I'm not sure what sacks and this new chief rabbi will probably do, but they so far have done even less........

And more and more of us will join reform (ed) congregations, and friday nite havurans, while the so called orthodox practice some strange form of temple worship.
A.Schreiber on December 25, 2012 at 2:10 pm (Reply)
The article's observations of the criticism levied against both the Christian clergyman and the Jewish, from both the right and the left, as well as the comments here about Rabbi Sacks both pro and con, all simply underscore what everyone already knows - you can never make everyone happy. Not a single public rabbi or community official in Jewish history has made everyone happy. While (contrary to what some rabbis think) this does not mean that one can simply brush off all criticsim as inevitable (rather than making an effort to correct it), it does allow to put negative attacks in persepctive.
martin brody on December 30, 2012 at 9:43 pm (Reply)

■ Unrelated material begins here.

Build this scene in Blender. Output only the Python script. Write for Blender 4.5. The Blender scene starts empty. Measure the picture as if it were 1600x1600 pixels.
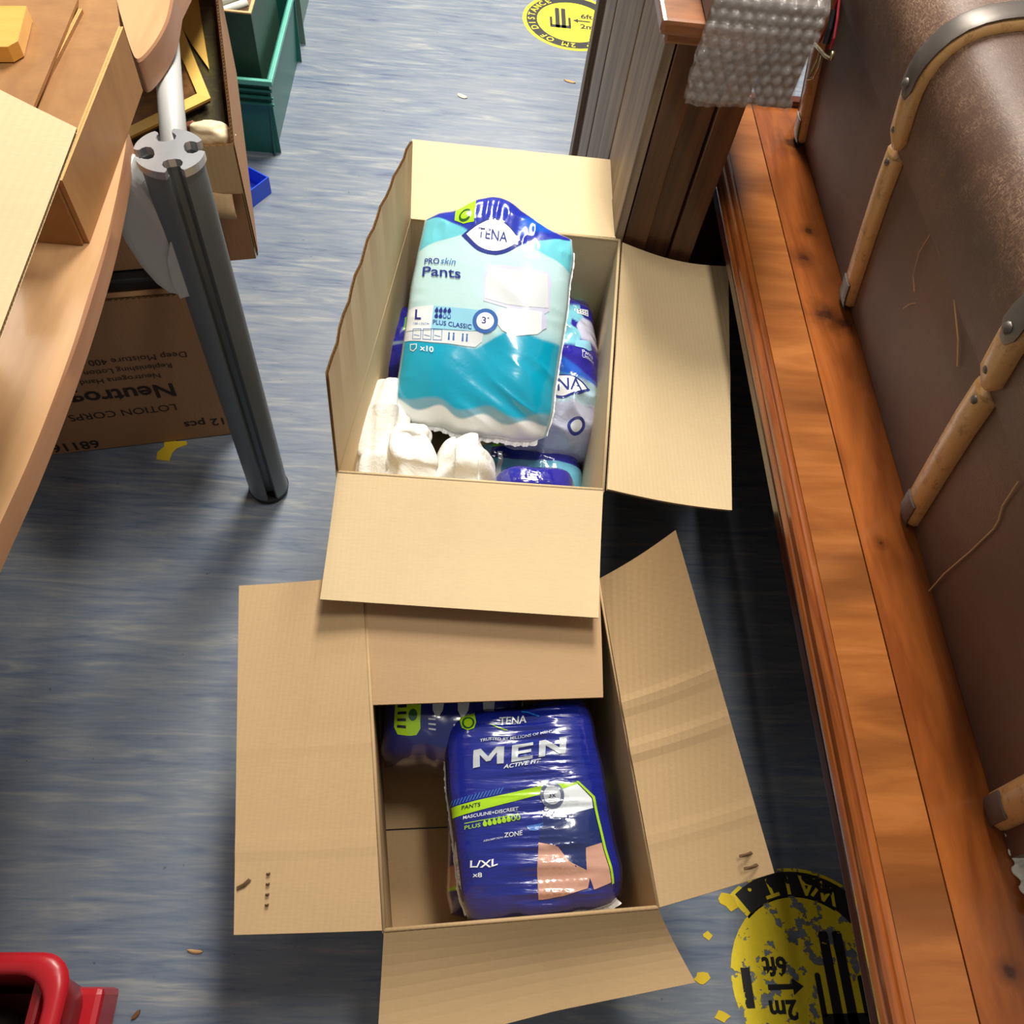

Although CR Sacks edited, albeit only slightly, the second edition of Dignity of Difference, he only did so for shalom. At the same time he issued 100 pages of scholarly footnotes supporting the "offending" comments. As far as I know, nobody rebutted those footnotes.(And all of those"offending statements" had been said before or since with no uproar!)
Jews College was in decline, not so much because of the decline in Modern Orthodoxy, but because of the success of Israeli Yeshivot.Why bother to get a University degree(from a prestigious college such as UCL), when Semicha was more easily earned in Israel?
The influence of Chabad and Gateshead, on the United Synagogue congregations, is greatly overstated.
CR Sacks was never going to be a force in the Beth Din (That power had been taken away from the Chief Rabbinate ever since CR Hertz handed that role over to Dayan Abramsky)
The years of the Sacks' Chief Rabbinate were turbulent, to be sure, but he is exiting that role as the number one spokesperson in the the English speaking world for Torah Judaism. And no longer having the strictures of that office constraining him, I expect even more brilliance from the man I proudly call my Rebbe.